23. Learned Counsel for the Builder referred to Michel Habib, Raji Ayoub and Ors. v. Sheikh Suleiman El Taji El Farouqui AIR 1941 PC 101 to contend that clause 30 was more in the nature of a clause operating in terrorem and that such a provision should not be accepted by this Court. I am not in agreement with this view. First of all because of the apparent circumstances in which clause 30 was incorporated in the agreement between the parties and secondly because this is hardly within my jurisdiction under Section 34 of the Arbitration and Conciliation Act, 1996. Learned Counsel sought to bring clause 30 within the purview of Section 34(2)(a)(ii) of the Act but I do not see how he can do so particularly since it does not deal with the arbitration clause, which is clause 23 of the agreement between the parties. Learned Counsel for the Builder also sought to submit that the Award is in conflict with the public policy of India but again I do not see how that has any relevance in so far as clause 30 of the agreement is concerned.

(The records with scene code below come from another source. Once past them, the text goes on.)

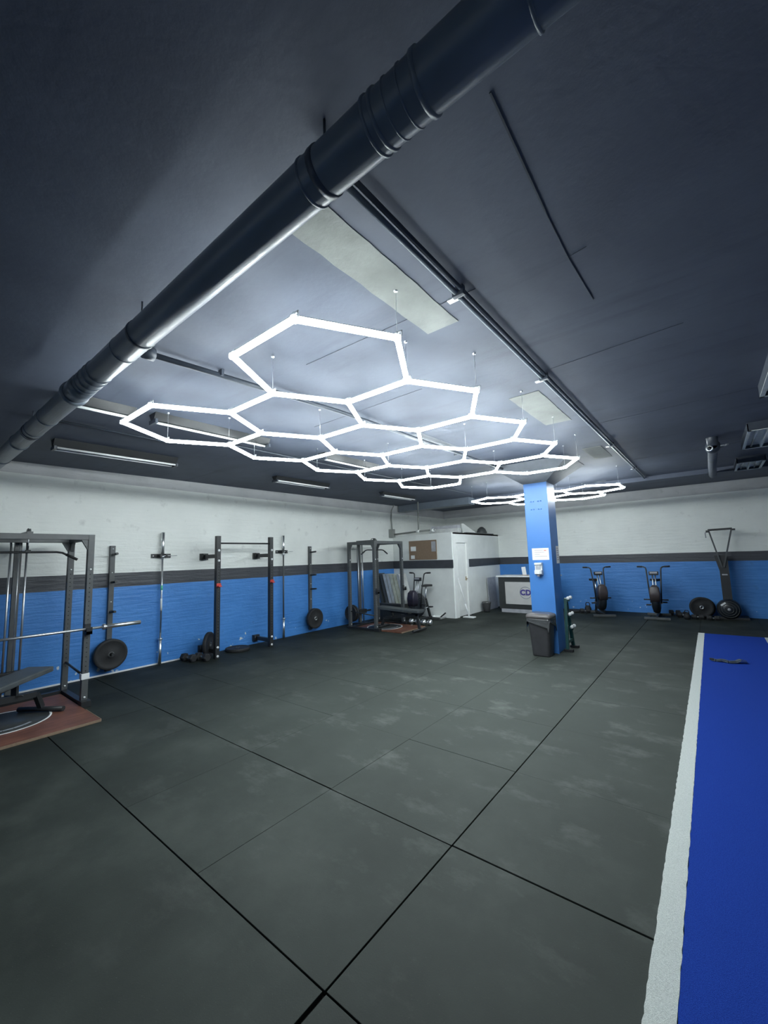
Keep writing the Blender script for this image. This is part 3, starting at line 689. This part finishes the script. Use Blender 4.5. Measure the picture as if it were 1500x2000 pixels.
# ------------------------------------------------------------------ exercise bikes
def bike(label, loc, rz, body=None, s=1.0):
    t = thing('air_bike', label, 'exercise bike', loc, rz)       # faces local -Y (towards viewer)
    body = body or m_brown
    for y, wd in ((-.38, .26), (.42, .25)): obj('stabiliser', G().box(-wd, wd, y-.03, y+.03, 0, .05, .006), m_grey, t)
    obj('main_beam', G().bar((0, -.38, .05), (0, .42, .05), .05, .05).bar((0, .36, .05), (0, .18, .55), .05, .05, (1,0,0)).bar((0, .20, .38), (0, -.15, .34), .05, .05), m_black, t)
    ring = [(0, -.085), (.18, -.085), (.27, -.07), (.30, -.03), (.30, .03), (.27, .07), (.18, .085), (0, .085)]
    obj('fan_cage', G().lathe(ring, (0, -.16, .42), (1,0,0), 32), m_fan, t)
    rg = G()
    for r in (.10, .15, .20):
        for sx in (-1, 1): rg.lathe([(r-.004, 0), (r+.004, 0), (r+.004, .006), (r-.004, .006), (r-.004, 0)], (sx*.082-(.003 if sx > 0 else .003), -.16, .42), (1,0,0), 28)
    obj('cage_wires', rg, m_grey, t, kind='stuff')
    obj('shroud', G().loft([rrect(.095, .10, .42, .03), rrect(.11, .11, .60, .03), rrect(.095, .09, .74, .03), rrect(.045, .06, .80, .02)], smooth=True), body, t).location = (0, -.36, 0)
    obj('console_post', G().tube([(-.03, -.22, .60), (-.03, -.12, 1.04)], .014, 8).tube([(.03, -.22, .60), (.03, -.12, 1.04)], .014, 8), m_steel, t)
    obj('console', G().cbox((0, -.12, 1.07), (.20, .07, .09), .012), m_black, t)
    obj('console_face', G().cbox((0, -.157, 1.085), (.15, .006, .04)), m_plinth, t)
    for sx in (-1, 1):
        a = obj('arm_lever', G().tube([(sx*.105, -.16, .36), (sx*.13, -.14, .80), (sx*.15, -.06, 1.14), (sx*.16, -.05, 1.20), (sx*.20, -.04, 1.225), (sx*.33, -.02, 1.23)], .016, 10), m_black, t)
        obj('arm_grip', G().tube([(sx*.23, -.035, 1.227), (sx*.34, -.02, 1.231)], .021, 10), m_dark, a)
        c = obj('pedal_crank', G().tube([(sx*.06, .02, .33), (sx*.11, .02, .33), (sx*.11, .02+sx*.15, .33+sx*.02)], .012, 8), m_steel, t)
        obj('pedal', G().cbox((sx*.16, .02+sx*.15, .33+sx*.02), (.10, .09, .03), .006), m_dark, c)
        obj('foot_peg', G().tube([(sx*.05, -.16, .44), (sx*.25, -.16, .44)], .016, 8), m_black, t)
    obj('seat_post', G().tube([(0, .18, .5), (0, .22, .86)], .02, 10), m_steel, t)
    obj('saddle', G().loft([[(-.03, -.16, z0), (.03, -.16, z0), (.12, .12, z0), (.09, .16, z0), (-.09, .16, z0), (-.12, .12, z0)] for z0 in (.86, .91)]), m_dark, t).location = (0, .22, 0)
    return t
bike('black air bike on the left of the two at the back wall', (-2.42, 12.02, 0), math.radians(26))
bike('black air bike on the right of the two at the back wall', (-1.15, 12.05, 0), math.radians(2))
bike('black air bike parked against the booth behind the far rack', (-5.98, 8.97, 0), math.radians(-4), m_purple)

# ski trainer
sk = thing('ski_trainer', 'tall black ski trainer with V-shaped top struts near the right edge', 'ski machine', (.20, 12.42, 0))
obj('fan_housing', G().lathe([(0, -.13), (.06, -.13), (.17, -.11), (.215, -.07), (.225, 0), (.225, .10), (.18, .12), (0, .12)], (0, -.05, .235), (0,1,0), 32), m_fan, sk)
rg = G()
for r in (.08, .13, .18): rg.lathe([(r-.004, 0), (r+.004, 0), (r+.004, -.008), (r-.004, -.008), (r-.004, 0)], (0, -.18+(.0 if r < .1 else .01 if r < .15 else .02), .235), (0,1,0), 28)
obj('fan_grille', rg, m_grey, sk, kind='stuff')
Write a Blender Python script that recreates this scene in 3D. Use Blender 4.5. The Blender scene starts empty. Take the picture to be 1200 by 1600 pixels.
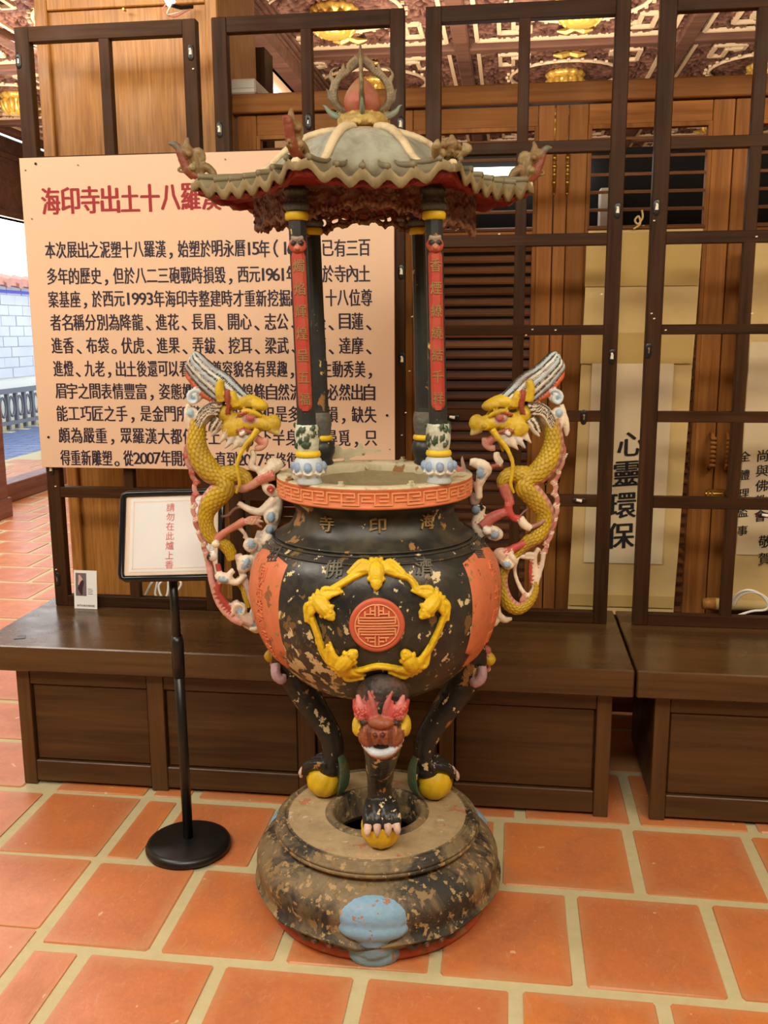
import bpy, bmesh, math, random
import numpy as np
from mathutils import Vector, Matrix, kdtree, noise as mnoise
random.seed(7)
SC = bpy.context.scene
COL = SC.collection
R = math.radians

# ------------------------------------------------------------------ camera, world, lights, exposure
F, PITCH, YAW, ROLL, CAMH = 1480.0, R(10.85), R(7.57), R(-0.32), 1.5
def cam_axes():
    f0 = Vector((-math.sin(YAW), math.cos(YAW), 0)); r = Vector((math.cos(YAW), math.sin(YAW), 0))
    f = f0*math.cos(PITCH) + Vector((0, 0, -math.sin(PITCH))); u = r.cross(f)
    return f, r*math.cos(ROLL)+u*math.sin(ROLL), -r*math.sin(ROLL)+u*math.cos(ROLL)
FW, RT, UP = cam_axes()
CAM = Vector((0, 0, CAMH))
def ray(x, y): return RT*((x-600)/F) + UP*((800-y)/F) + FW
def at(x, y, Y): d = ray(x, y); return CAM + d*(Y/d.y)        # photo measurement -> point on the plane at depth Y
def atZ(x, y, Z): d = ray(x, y); return CAM + d*((Z-CAMH)/d.z)
def atX(x, y, X): d = ray(x, y); return CAM + d*(X/d.x)
def proj(p):
    v = Vector(p)-CAM; z = v.dot(FW)
    return (600+F*v.dot(RT)/z, 800-F*v.dot(UP)/z) if z > .05 else (1e9, 1e9)
cd = bpy.data.cameras.new('camera'); cam = bpy.data.objects.new('camera', cd); COL.objects.link(cam)
m = Matrix((RT, UP, -FW)).transposed().to_4x4(); m.translation = CAM; cam.matrix_world = m
cd.sensor_fit = 'VERTICAL'; cd.sensor_height = 24; cd.lens = 24*F/1600; cd.clip_start = .05; cd.clip_end = 200
SC.camera = cam

def lin(c):
    o = []
    for v in c[:3]:
        v = v/255.0; o.append(v/12.92 if v <= .04045 else ((v+.055)/1.055)**2.4)
    return (o[0], o[1], o[2], 1.0)
w = bpy.data.worlds.new('world'); SC.world = w; w.use_nodes = True
w.node_tree.nodes['Background'].inputs[0].default_value = (0.80, 0.90, 1.0, 1)
w.node_tree.nodes['Background'].inputs[1].default_value = 3.0
SC.view_settings.view_transform = 'Standard'; SC.view_settings.look = 'None'
SC.view_settings.gamma = 1.0; SC.view_settings.use_curve_mapping = False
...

24. Under the circumstances, I do not find any substance in the contention urged by learned Counsel for the Builder and, therefore, dismiss the objections raised.
25. The owner is said to be a senior citizen who has been deprived of the user of his property until now. Under the circumstances, the Builder will pay to him costs of Rs.20,000/-, which will be in addition to the costs awarded by the Arbitrator.